> **What to do**
Restate the opening lines of the material below word for word, stopping after the line that contains "return Vector((d.x * t, d.y * t, z))".
+ + +
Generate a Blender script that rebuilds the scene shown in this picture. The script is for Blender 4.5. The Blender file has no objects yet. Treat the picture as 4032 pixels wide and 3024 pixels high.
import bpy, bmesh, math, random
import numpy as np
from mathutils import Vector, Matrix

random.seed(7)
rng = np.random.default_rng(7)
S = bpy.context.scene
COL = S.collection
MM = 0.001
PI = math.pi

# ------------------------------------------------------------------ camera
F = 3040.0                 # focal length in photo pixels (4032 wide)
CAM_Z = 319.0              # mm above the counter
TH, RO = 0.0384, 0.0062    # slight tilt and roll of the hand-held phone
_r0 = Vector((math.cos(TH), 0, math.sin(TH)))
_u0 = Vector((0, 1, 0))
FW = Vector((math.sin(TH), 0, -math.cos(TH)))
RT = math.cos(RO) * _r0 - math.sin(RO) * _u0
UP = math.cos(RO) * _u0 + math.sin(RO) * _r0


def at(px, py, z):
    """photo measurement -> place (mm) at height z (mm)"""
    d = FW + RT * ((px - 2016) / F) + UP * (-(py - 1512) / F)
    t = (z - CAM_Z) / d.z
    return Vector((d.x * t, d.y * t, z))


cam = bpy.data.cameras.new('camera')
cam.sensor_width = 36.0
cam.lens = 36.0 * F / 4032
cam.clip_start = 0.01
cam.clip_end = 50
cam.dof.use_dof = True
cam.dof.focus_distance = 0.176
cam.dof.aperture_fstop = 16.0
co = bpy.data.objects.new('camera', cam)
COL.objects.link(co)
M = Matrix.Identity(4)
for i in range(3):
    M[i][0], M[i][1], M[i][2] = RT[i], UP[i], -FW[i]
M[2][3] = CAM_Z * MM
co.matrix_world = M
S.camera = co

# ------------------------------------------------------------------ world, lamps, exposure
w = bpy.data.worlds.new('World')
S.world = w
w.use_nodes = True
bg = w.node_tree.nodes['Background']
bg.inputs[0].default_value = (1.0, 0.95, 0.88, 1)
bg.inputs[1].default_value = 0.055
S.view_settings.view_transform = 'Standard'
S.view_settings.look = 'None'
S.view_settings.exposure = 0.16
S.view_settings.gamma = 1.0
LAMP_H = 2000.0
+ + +
> **Answer to this problem**
Generate a Blender script that rebuilds the scene shown in this picture. The script is for Blender 4.5. The Blender file has no objects yet. Treat the picture as 4032 pixels wide and 3024 pixels high.
import bpy, bmesh, math, random
import numpy as np
from mathutils import Vector, Matrix

random.seed(7)
rng = np.random.default_rng(7)
S = bpy.context.scene
COL = S.collection
MM = 0.001
PI = math.pi

# ------------------------------------------------------------------ camera
F = 3040.0                 # focal length in photo pixels (4032 wide)
CAM_Z = 319.0              # mm above the counter
TH, RO = 0.0384, 0.0062    # slight tilt and roll of the hand-held phone
_r0 = Vector((math.cos(TH), 0, math.sin(TH)))
_u0 = Vector((0, 1, 0))
FW = Vector((math.sin(TH), 0, -math.cos(TH)))
RT = math.cos(RO) * _r0 - math.sin(RO) * _u0
UP = math.cos(RO) * _u0 + math.sin(RO) * _r0


def at(px, py, z):
    """photo measurement -> place (mm) at height z (mm)"""
    d = FW + RT * ((px - 2016) / F) + UP * (-(py - 1512) / F)
    t = (z - CAM_Z) / d.z
    return Vector((d.x * t, d.y * t, z))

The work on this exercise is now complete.